Job
Up to and including the line with "col = sc.collection", return every line from the start of the entries below exactly.

····················

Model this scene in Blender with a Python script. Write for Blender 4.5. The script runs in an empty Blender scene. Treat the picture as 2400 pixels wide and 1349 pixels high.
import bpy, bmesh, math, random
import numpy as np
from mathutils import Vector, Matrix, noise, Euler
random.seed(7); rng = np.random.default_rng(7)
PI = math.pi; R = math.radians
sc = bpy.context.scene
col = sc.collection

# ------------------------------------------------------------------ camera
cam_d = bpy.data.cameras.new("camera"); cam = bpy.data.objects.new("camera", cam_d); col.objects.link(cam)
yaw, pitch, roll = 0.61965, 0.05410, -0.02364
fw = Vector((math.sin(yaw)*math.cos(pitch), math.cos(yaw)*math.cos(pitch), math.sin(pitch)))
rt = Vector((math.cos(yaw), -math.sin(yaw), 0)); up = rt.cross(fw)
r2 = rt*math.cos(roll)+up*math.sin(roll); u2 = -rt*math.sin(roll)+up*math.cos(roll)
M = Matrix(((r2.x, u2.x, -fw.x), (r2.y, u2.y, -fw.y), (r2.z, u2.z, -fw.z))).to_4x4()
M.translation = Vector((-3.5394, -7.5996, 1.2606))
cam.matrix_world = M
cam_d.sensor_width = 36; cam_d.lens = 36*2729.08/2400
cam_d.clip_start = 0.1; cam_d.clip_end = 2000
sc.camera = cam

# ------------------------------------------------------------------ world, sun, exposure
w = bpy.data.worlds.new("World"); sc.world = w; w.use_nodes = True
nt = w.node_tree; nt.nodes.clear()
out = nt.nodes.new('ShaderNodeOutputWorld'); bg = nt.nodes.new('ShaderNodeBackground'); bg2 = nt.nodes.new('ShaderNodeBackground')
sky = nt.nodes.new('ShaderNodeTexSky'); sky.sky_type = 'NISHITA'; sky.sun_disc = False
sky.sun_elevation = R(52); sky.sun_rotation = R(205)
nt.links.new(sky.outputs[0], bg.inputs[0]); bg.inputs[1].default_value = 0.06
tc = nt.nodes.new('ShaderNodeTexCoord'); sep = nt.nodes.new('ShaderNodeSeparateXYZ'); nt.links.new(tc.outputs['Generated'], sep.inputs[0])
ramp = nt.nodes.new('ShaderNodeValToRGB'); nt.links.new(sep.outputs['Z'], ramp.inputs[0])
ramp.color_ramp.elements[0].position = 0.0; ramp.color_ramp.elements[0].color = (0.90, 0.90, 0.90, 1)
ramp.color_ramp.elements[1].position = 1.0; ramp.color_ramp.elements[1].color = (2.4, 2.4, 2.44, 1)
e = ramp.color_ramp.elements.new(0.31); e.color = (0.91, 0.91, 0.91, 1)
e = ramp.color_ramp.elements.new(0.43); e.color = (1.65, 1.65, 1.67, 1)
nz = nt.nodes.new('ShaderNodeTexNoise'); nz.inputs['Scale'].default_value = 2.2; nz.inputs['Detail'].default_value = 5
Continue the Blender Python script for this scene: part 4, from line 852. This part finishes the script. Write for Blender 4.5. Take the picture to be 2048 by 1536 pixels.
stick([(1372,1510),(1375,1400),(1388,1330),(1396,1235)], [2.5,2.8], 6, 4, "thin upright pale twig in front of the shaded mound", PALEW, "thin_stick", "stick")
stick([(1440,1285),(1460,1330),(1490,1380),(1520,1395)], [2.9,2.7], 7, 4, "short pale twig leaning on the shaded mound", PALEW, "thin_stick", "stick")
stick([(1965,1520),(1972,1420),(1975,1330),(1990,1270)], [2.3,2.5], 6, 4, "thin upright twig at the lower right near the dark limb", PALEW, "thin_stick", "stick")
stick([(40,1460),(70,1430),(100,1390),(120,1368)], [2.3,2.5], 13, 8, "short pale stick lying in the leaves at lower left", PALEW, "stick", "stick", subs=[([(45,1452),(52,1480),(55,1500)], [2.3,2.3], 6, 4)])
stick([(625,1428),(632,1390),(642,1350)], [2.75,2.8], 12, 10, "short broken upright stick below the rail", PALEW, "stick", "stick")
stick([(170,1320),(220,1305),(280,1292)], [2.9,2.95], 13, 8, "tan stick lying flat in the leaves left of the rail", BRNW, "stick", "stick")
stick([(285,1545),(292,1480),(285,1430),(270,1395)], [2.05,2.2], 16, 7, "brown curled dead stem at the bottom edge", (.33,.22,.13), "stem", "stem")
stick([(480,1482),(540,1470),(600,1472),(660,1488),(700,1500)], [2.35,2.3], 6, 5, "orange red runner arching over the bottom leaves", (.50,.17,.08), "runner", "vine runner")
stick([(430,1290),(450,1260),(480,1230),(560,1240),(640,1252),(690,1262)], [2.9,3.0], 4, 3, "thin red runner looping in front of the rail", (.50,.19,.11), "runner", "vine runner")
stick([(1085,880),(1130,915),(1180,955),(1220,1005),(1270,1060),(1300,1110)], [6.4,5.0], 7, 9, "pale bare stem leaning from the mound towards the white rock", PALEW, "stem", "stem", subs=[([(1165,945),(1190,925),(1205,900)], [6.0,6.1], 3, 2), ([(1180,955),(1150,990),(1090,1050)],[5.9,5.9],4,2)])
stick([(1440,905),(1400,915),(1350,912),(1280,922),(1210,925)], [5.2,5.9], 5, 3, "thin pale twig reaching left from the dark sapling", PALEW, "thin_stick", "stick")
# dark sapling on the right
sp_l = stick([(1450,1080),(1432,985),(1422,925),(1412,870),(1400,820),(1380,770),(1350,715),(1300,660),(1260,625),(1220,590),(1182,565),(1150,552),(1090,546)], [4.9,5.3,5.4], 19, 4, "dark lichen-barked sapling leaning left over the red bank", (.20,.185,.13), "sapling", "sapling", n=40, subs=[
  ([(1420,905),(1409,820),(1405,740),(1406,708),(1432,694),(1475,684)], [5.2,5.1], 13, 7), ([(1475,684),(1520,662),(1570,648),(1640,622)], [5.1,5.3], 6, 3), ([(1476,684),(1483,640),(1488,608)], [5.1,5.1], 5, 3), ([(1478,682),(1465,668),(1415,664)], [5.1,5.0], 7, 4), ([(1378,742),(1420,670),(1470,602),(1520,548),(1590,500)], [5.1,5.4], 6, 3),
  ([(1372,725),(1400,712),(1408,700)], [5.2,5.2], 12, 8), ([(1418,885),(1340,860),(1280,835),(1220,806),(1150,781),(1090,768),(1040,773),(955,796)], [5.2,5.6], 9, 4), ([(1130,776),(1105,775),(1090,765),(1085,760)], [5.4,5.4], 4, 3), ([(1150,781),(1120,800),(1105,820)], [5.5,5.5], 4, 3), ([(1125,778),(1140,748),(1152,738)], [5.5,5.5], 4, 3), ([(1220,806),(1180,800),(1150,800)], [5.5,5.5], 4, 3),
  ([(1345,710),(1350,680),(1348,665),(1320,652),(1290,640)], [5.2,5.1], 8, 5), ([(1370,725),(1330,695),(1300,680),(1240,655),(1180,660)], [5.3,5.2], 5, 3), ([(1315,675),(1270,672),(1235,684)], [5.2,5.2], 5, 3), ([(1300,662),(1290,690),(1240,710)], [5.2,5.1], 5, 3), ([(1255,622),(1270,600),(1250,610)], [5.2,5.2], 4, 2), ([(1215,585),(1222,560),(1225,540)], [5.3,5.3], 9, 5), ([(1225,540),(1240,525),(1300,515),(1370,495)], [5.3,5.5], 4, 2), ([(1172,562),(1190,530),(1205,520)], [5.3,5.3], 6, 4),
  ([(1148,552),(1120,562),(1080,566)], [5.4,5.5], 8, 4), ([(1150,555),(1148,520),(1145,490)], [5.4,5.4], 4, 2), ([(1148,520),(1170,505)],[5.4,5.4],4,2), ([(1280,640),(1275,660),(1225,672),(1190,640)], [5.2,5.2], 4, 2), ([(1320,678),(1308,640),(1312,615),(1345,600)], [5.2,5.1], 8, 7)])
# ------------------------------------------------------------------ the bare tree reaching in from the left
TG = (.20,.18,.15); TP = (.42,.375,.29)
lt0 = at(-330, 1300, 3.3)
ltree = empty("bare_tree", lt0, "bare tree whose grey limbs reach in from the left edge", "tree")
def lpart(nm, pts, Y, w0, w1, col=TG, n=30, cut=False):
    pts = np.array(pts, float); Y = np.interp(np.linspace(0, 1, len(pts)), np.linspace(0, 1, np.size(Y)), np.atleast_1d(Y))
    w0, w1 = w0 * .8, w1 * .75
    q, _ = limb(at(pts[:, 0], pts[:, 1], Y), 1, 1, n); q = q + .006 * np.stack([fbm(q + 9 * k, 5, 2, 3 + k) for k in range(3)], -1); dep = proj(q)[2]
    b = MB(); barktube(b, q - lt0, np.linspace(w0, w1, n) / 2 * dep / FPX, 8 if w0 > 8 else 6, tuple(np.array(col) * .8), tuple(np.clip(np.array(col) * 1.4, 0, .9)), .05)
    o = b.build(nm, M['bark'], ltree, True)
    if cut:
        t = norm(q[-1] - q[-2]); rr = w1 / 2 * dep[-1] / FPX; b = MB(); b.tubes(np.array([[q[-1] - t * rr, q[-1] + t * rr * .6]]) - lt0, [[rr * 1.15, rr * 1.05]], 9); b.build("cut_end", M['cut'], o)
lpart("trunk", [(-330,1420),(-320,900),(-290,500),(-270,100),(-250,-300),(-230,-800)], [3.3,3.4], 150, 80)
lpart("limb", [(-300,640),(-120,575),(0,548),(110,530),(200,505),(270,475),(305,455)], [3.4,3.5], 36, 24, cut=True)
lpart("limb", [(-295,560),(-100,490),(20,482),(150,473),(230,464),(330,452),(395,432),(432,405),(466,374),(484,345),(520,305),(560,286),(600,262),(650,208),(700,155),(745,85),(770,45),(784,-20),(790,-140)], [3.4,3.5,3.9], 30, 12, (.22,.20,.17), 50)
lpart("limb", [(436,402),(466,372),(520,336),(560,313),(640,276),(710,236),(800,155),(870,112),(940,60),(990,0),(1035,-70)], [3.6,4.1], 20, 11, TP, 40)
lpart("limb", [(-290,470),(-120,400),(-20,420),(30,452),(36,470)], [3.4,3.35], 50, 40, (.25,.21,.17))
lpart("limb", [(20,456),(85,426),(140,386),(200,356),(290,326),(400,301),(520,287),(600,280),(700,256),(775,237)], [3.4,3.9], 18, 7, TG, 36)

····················

Finished task
Model this scene in Blender with a Python script. Write for Blender 4.5. The script runs in an empty Blender scene. Treat the picture as 2400 pixels wide and 1349 pixels high.
import bpy, bmesh, math, random
import numpy as np
from mathutils import Vector, Matrix, noise, Euler
random.seed(7); rng = np.random.default_rng(7)
PI = math.pi; R = math.radians
sc = bpy.context.scene
col = sc.collection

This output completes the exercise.